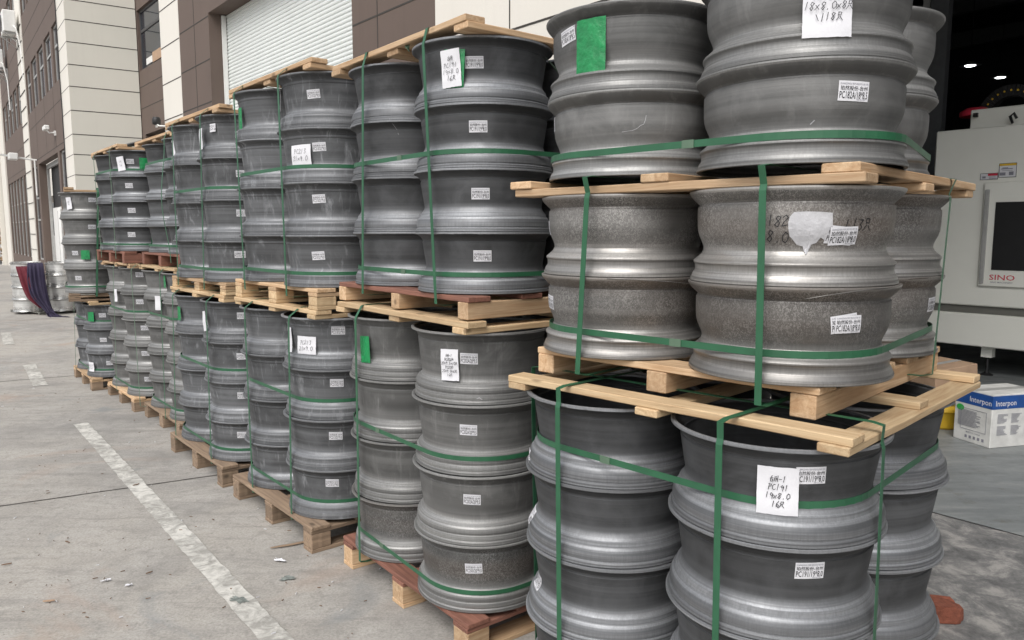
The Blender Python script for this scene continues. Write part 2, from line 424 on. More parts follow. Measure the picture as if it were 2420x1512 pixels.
# ------------------------------------------------------------ main building with the roller shutter
mainb = empty('factory_building', LL * 0 + NN * 3.9, FAC_ROT)
tag(mainb, 'brown and white panelled factory building with roller shutter and open warehouse doorway', 'building')
mb = MB(); holes_wall(mb, 5.69, 12.82, 0, 12, [(7.2, 11.46, -1, 4.64)], 0, .3); mb.build('brown_wall', M['brown_wall'], mainb)
mb = MB(); mb.box(-13.82, -12.82, -.004, 6, 0, 12)
holes_wall(mb, 2.0, 5.69, 0, 12, [], -.004, .3); mb.build('white_wall', M['white_wall'], mainb)
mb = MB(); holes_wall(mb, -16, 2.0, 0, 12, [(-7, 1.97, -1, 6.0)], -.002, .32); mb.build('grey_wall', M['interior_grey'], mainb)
seams(mainb, [('h', 12.83, 13.81, z) for z in (2.8, 3.38, 3.96, 4.55, 5.15, 5.75)] + [('h', 2.01, 5.68, z) for z in (2.46, 3.06, 3.66)] + [('v', 0, 8, s) for s in (4.67, 3.65, 2.6)], d=-.007)
seams(mainb, [('h', 11.47, 12.81, z) for z in (2.8, 3.40, 4.0, 4.6)] + [('h', 5.7, 12.81, 5.2)] + [('h', 5.7, 7.19, z) for z in (3.0, 3.6, 4.2)] + [('v', 0, 8, 12.1), ('v', 0, 8, 6.69), ('v', 4.65, 8, 9.2)], d=-.003)
sh = MB(); z = 0.0
while z < 4.62:                                   # curved slats of the shutter
    sh.add([(x, .25 + dy, z + dz) for x in (-11.45, -7.21) for dy, dz in ((.010, 0), (.0, .007), (-.003, .022), (.0, .038), (.010, .045), (.010, .05))],
           [(i, i + 1, i + 7, i + 6) for i in range(5)]); z += .05
sh.build('roller_shutter', M['shutter'], mainb)
for xa, xb in ((-11.455, -11.42), (-7.24, -7.205)):
    mb = MB(); mb.box(xa, xb, .18, .24, 0, 4.63); mb.build('shutter_rail', M['white_paint'], mainb)
# warehouse interior: side, back, roof
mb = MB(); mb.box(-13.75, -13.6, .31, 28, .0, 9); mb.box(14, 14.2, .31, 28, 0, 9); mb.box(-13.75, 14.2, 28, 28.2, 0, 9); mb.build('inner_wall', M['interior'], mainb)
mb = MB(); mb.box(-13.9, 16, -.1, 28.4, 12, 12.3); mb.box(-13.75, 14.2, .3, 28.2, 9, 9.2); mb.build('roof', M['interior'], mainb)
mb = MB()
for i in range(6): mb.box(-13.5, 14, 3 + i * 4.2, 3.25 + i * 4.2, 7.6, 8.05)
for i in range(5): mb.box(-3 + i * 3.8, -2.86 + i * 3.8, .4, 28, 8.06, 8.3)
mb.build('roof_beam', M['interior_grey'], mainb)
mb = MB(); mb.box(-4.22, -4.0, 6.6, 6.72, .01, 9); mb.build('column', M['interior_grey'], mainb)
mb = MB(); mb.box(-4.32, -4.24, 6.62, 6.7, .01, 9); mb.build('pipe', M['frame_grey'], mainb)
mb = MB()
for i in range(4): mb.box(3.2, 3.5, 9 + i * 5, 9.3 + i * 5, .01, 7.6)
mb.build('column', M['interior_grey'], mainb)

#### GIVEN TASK
Except for the pictures, copy the material above exactly.

#### ANSWER IN FULL
The Blender Python script for this scene continues. Write part 2, from line 424 on. More parts follow. Measure the picture as if it were 2420x1512 pixels.
# ------------------------------------------------------------ main building with the roller shutter
mainb = empty('factory_building', LL * 0 + NN * 3.9, FAC_ROT)
tag(mainb, 'brown and white panelled factory building with roller shutter and open warehouse doorway', 'building')
mb = MB(); holes_wall(mb, 5.69, 12.82, 0, 12, [(7.2, 11.46, -1, 4.64)], 0, .3); mb.build('brown_wall', M['brown_wall'], mainb)
mb = MB(); mb.box(-13.82, -12.82, -.004, 6, 0, 12)
holes_wall(mb, 2.0, 5.69, 0, 12, [], -.004, .3); mb.build('white_wall', M['white_wall'], mainb)
mb = MB(); holes_wall(mb, -16, 2.0, 0, 12, [(-7, 1.97, -1, 6.0)], -.002, .32); mb.build('grey_wall', M['interior_grey'], mainb)
seams(mainb, [('h', 12.83, 13.81, z) for z in (2.8, 3.38, 3.96, 4.55, 5.15, 5.75)] + [('h', 2.01, 5.68, z) for z in (2.46, 3.06, 3.66)] + [('v', 0, 8, s) for s in (4.67, 3.65, 2.6)], d=-.007)
seams(mainb, [('h', 11.47, 12.81, z) for z in (2.8, 3.40, 4.0, 4.6)] + [('h', 5.7, 12.81, 5.2)] + [('h', 5.7, 7.19, z) for z in (3.0, 3.6, 4.2)] + [('v', 0, 8, 12.1), ('v', 0, 8, 6.69), ('v', 4.65, 8, 9.2)], d=-.003)
sh = MB(); z = 0.0
while z < 4.62:                                   # curved slats of the shutter
    sh.add([(x, .25 + dy, z + dz) for x in (-11.45, -7.21) for dy, dz in ((.010, 0), (.0, .007), (-.003, .022), (.0, .038), (.010, .045), (.010, .05))],
           [(i, i + 1, i + 7, i + 6) for i in range(5)]); z += .05
sh.build('roller_shutter', M['shutter'], mainb)
for xa, xb in ((-11.455, -11.42), (-7.24, -7.205)):
    mb = MB(); mb.box(xa, xb, .18, .24, 0, 4.63); mb.build('shutter_rail', M['white_paint'], mainb)
# warehouse interior: side, back, roof
mb = MB(); mb.box(-13.75, -13.6, .31, 28, .0, 9); mb.box(14, 14.2, .31, 28, 0, 9); mb.box(-13.75, 14.2, 28, 28.2, 0, 9); mb.build('inner_wall', M['interior'], mainb)
mb = MB(); mb.box(-13.9, 16, -.1, 28.4, 12, 12.3); mb.box(-13.75, 14.2, .3, 28.2, 9, 9.2); mb.build('roof', M['interior'], mainb)
mb = MB()
for i in range(6): mb.box(-13.5, 14, 3 + i * 4.2, 3.25 + i * 4.2, 7.6, 8.05)
for i in range(5): mb.box(-3 + i * 3.8, -2.86 + i * 3.8, .4, 28, 8.06, 8.3)
mb.build('roof_beam', M['interior_grey'], mainb)
mb = MB(); mb.box(-4.22, -4.0, 6.6, 6.72, .01, 9); mb.build('column', M['interior_grey'], mainb)
mb = MB(); mb.box(-4.32, -4.24, 6.62, 6.7, .01, 9); mb.build('pipe', M['frame_grey'], mainb)
mb = MB()
for i in range(4): mb.box(3.2, 3.5, 9 + i * 5, 9.3 + i * 5, .01, 7.6)
mb.build('column', M['interior_grey'], mainb)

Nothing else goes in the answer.